All right. Thank you for squeezing me in. You highlight individual wells in the presentation. We tend to think of premium wells as the median result. What are your thoughts around standard deviation around your IPs and EURs as you're heading forward?

WT
William R. ThomasCEO

Marshall, I think there's a slide in the IR deck. I think it's slide 10, that gives the metrics on our premium wells that we completed last year versus the non-premium wells, and they are remarkably better. I think this is one of the things that may be a little misunderstood. The premium wells are roughly, the returns on them are roughly a fivefold increase in returns. The finding costs are less than half. The capital efficiency is more than twice as good, and the first-year oil production on the premium versus non-premium is actually double.
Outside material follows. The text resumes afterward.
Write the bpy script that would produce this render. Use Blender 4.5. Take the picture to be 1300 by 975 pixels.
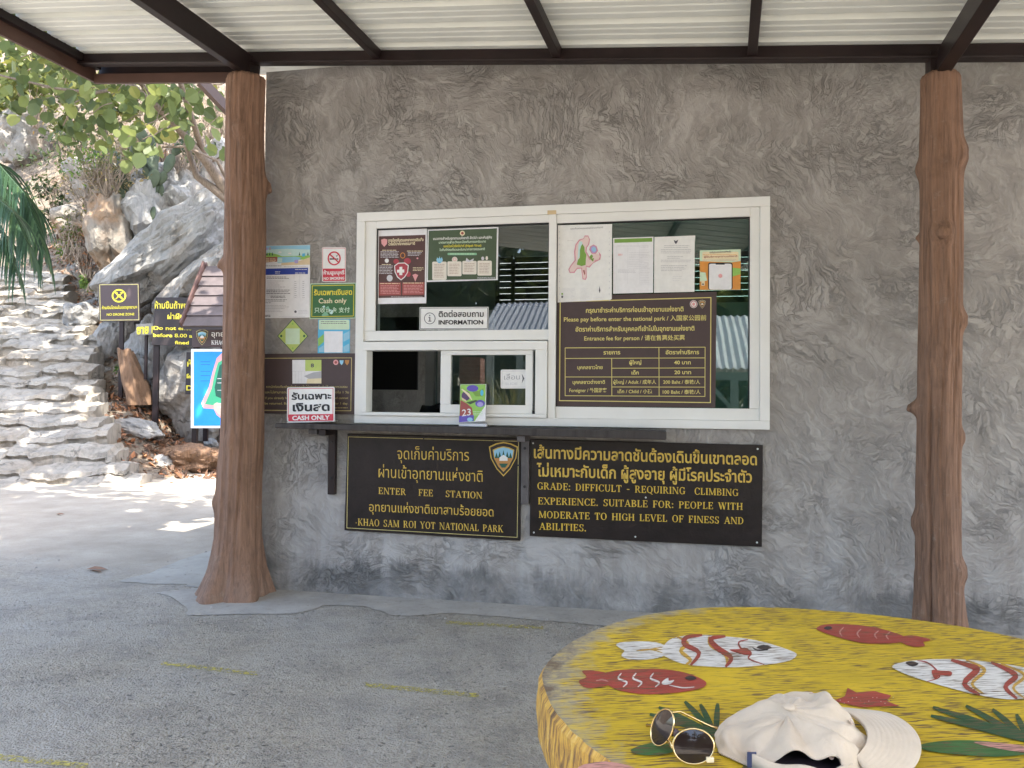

So the premium wells are remarkably better than the wells that EOG has historically drilled in the past, and EOG's in the past has drilled the best wells, we believe, in the industry. So the premium wells are certainly a game changer for the company. As we go forward and we add these low-cost reserves to our reserve base, they will continue to drive down our DD&A rate, and that will filter to the bottom line. Our breakevens will be better and certainly help us on ROCE. So they're remarkably better wells, and I think that's maybe not quite understood by the Street. In closing, the company is getting off to a great start in 2017. Each division in the company is focused on delivering industry-leading premium wells, and we're tremendously excited about the future of the company. Over time, those low-cost reserves will improve our bottom line and continue to create long-term shareholder value. Thank you for listening and thank you for your support.

Operator

And that concludes our conference today. Thank you all for your participation. You may now disconnect.